ANALYSE. Depuis la Martinique, nous pouvons proposer des horizons nouveaux au genre humain

Malcom Ferdinand et Marcellin Nadeau.
Deux livres publiés par des auteurs martiniquais proposent une autre manière d’habiter la planète en partant d’une réflexion sur les méfaits du système économique et politique dominant dans le monde. Bref aperçu sur les livres de Pascal Margueritte et Marcellin Nadeau et de Malcom Ferdinand.

L’écologie politique sera l’idéologie dominante du 21ème siècle, comme le libéralisme a été celle du 19ème siècle et le socialisme celle du 20ème siècle. Pour s’en convaincre, il suffit de tendre l’oreille à ce qui se dit aux quatre coins de notre planète ravagée par les dégâts provoqués par le réchauffement du climat.

Lequel est produit par l’activité humaine, en premier lieu par l’exploitation des énergies fossiles - le pétrole, le gaz naturel et le charbon - et leur utilisation outrancière pour les transports, l’agriculture intensive et l’industrie. Le bilan mitigé de la COP 29 tenue en Azerbaïdjan ne fait que confirmer le fait que les producteurs de ces énergies ne sont absolument pas disposés à transiter vers des énergies renouvelables.

Il convient désormais de penser différemment notre rapport avec la nature pour n’en tirer que le nécessaire afin de préserver sa survie. Ce qui demande de refonder les rapports sociaux de production et par voie de conséquence, le système économique dominant, le capitalisme. Lequel s’est étendu sur tout le globe terrestre depuis la Révolution industrielle en Europe dans les années 1800, avec ce qu’il suppose de dégradations irréversibles à la nature et de modification des modes de vie.

Vivre différemment sur notre planète

Penser une autre manière d’habiter la planète n’est pas aisé, convenons-en. Pourtant, des penseurs s’y attellent, notamment dans les régions les plus vulnérables situées essentiellement en Afrique, dans le Pacifique et dans la Caraïbe. Parmi ces intellectuels qui veulent ouvrir des pistes de réflexion pour sortir de la spirale mortifère du système-monde actuel, nous trouvons des natifs de Martinique.
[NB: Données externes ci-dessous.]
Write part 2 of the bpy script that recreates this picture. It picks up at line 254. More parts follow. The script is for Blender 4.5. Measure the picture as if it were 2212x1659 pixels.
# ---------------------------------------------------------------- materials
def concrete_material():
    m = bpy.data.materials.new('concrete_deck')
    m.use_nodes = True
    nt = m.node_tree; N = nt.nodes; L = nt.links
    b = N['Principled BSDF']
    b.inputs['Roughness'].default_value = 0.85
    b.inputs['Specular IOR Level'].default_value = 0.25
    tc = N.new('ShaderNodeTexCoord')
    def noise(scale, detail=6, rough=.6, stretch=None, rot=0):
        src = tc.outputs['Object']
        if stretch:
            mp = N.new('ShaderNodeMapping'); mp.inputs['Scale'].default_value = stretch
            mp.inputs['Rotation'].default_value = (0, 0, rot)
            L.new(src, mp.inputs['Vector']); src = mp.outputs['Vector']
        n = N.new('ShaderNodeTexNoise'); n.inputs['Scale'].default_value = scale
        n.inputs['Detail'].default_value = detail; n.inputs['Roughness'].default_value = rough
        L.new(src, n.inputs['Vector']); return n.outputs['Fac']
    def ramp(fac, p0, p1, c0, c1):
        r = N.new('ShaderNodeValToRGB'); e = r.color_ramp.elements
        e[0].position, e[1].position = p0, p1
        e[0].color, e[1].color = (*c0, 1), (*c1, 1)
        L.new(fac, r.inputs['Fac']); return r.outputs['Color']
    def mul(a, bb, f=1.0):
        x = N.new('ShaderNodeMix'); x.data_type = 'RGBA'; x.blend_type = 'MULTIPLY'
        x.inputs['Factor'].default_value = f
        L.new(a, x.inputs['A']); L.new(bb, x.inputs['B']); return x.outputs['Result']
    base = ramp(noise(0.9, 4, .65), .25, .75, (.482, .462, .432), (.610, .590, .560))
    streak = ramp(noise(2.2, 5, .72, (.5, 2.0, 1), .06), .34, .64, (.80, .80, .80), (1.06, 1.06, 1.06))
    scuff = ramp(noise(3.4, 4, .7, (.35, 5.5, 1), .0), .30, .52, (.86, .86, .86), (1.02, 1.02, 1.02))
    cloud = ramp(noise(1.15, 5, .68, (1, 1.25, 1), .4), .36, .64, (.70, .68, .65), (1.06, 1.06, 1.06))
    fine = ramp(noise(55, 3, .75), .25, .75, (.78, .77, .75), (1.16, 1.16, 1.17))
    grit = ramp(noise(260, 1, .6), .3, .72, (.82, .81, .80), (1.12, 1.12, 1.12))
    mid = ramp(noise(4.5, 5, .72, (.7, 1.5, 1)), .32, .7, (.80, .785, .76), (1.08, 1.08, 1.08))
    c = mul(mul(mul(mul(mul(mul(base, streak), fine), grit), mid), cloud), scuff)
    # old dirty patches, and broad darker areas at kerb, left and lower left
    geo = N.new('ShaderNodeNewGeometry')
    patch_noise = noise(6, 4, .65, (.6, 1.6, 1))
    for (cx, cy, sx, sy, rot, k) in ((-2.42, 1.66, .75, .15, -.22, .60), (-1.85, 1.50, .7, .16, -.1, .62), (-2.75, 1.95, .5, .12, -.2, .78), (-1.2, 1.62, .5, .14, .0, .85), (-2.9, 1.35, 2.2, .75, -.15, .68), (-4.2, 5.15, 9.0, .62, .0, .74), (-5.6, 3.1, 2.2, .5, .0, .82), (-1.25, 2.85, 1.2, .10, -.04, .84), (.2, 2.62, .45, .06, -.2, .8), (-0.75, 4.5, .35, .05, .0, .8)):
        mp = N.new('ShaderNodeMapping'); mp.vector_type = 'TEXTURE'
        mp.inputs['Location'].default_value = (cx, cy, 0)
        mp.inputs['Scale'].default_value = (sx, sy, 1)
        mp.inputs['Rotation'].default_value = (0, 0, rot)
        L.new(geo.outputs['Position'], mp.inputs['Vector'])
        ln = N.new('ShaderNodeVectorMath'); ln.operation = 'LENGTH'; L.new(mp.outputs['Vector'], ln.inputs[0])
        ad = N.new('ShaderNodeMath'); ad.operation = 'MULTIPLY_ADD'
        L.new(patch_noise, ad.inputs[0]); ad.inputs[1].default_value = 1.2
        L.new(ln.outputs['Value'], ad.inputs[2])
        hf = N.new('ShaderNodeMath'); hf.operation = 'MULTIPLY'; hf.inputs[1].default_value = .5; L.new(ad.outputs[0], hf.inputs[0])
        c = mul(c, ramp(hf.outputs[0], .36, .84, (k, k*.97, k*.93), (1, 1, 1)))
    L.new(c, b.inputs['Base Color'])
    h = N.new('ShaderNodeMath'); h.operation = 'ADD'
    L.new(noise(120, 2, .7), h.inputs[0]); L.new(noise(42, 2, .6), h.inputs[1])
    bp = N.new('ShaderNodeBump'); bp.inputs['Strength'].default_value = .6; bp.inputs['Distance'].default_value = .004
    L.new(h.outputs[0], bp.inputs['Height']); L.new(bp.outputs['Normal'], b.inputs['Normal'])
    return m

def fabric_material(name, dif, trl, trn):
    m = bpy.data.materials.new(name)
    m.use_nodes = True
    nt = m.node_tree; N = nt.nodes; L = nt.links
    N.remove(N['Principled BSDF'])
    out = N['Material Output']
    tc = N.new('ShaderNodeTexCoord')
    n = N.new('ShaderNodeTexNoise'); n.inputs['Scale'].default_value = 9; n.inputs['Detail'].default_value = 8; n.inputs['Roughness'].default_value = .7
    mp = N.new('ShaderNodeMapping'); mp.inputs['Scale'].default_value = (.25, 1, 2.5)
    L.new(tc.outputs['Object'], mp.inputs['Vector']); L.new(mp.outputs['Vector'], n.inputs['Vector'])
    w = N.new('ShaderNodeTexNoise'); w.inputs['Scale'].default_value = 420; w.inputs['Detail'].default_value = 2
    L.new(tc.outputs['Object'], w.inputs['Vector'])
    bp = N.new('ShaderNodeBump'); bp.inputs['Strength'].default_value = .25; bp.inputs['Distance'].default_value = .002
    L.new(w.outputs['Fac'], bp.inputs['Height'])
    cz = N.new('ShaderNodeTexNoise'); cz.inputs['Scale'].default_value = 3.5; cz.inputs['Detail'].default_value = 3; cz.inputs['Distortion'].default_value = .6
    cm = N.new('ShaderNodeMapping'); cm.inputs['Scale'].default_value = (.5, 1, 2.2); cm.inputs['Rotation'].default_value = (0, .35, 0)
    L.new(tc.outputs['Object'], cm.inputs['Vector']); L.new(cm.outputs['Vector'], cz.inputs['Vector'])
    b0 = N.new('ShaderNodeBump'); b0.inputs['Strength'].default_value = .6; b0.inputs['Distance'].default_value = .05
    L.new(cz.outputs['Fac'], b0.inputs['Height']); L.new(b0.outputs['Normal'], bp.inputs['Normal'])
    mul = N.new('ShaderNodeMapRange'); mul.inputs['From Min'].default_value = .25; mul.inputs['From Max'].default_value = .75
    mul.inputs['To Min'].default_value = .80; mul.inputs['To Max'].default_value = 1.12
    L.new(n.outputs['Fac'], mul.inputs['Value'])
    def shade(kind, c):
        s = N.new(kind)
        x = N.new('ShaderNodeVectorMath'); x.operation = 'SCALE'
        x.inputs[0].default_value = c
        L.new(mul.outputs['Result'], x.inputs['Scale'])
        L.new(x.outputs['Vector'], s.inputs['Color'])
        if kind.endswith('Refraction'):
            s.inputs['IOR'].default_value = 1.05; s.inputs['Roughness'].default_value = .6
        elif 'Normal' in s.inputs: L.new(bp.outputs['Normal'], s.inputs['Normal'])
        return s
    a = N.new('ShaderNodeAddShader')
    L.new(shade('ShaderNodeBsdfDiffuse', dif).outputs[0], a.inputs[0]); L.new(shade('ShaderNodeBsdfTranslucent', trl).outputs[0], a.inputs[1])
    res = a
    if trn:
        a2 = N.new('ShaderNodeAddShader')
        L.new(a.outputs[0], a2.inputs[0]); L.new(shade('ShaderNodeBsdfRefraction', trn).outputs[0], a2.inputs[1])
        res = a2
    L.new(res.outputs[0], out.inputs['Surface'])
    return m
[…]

Marcellin Nadeau, député depuis 2022, ancien maire du Prêcheur (2008 à 2020) et conseiller général (2004 à 2015), est un militant écologiste depuis ses années d’étudiant à Grenoble. Il vient de publier un livre écrit à quatre mains avec Pascal Margueritte, ancien journaliste à France-Antilles et au quotidien Les Echos. Son titre interpelle : « Nous sommes la nature ! ». Avec un sous-titre explicite : « Ecologie, colonialité et liberté des peuples ». * L’éditeur martiniquais Jean-Benoît Desnel, à la tête de sa maison Idem, a souhaité diffuser cet ouvrage en format de poche.

Les auteurs se situent dans le courant récent et percutant de l’écologie décoloniale, ou « écologitude ». Cette mouvance tourne le dos à l’éco-colonialisme qui invisibilise les espaces et les peuples des territoires historiquement dominés par l’Occident. Il ne suffit pas de dénoncer, il faut proposer des solutions.

L’écologie décoloniale, une autre vision du monde

Aussi, les auteurs dévoilent des notions théorisées à partir de la pratique de l’élu de terrain qu’est Marcellin Nadeau, dont Pascal Margueritte retrace le long cheminement qui l’a amené vers une nouvelle pratique politique. Le lecteur tombera sur des mots inattendus « désenveloppement », « démobilité », « ménagement du territoire ». Un vocabulaire subversif illustrant des expériences réelles, appelées à se généraliser, espèrent les auteurs.

Parmi les nombreuses références de Margueritte et Nadeau figure Malcom Ferdinand, politiste et philosophe. Il publie au même moment aux éditions du Seuil un essai lumineux : S’aimer la Terre. Défaire l’habiter colonial.

À partir du scandale du chlordécone subi par les êtres vivants de Guadeloupe et de Martinique, Ferdinand envisage des modalités différentes d’occuper intelligemment la planète. Pour le chercheur, l’humanité ne peut plus évacuer une réflexion portant sur l’avenir du vivant.

Les thèses et les démonstrations exposées dans ces deux livres ne concernent pas les seules Antilles françaises. La perspective de l’écologie décoloniale s’applique partout. En cela, il est heureux de constater que la Martinique peut contribuer à proposer des horizons nouveaux au genre humain.

*Pascal Margueritte et Marcellin Nadeau, Nous sommes la nature ! Écologie, colonialité et liberté des peuples, Editions Idem, septembre 2024, 538 pages.

*Malcom Ferdinand, S’aimer la Terre. Défaire l’habiter colonial, Éditions du Seuil, octobre 2024, 603 pages.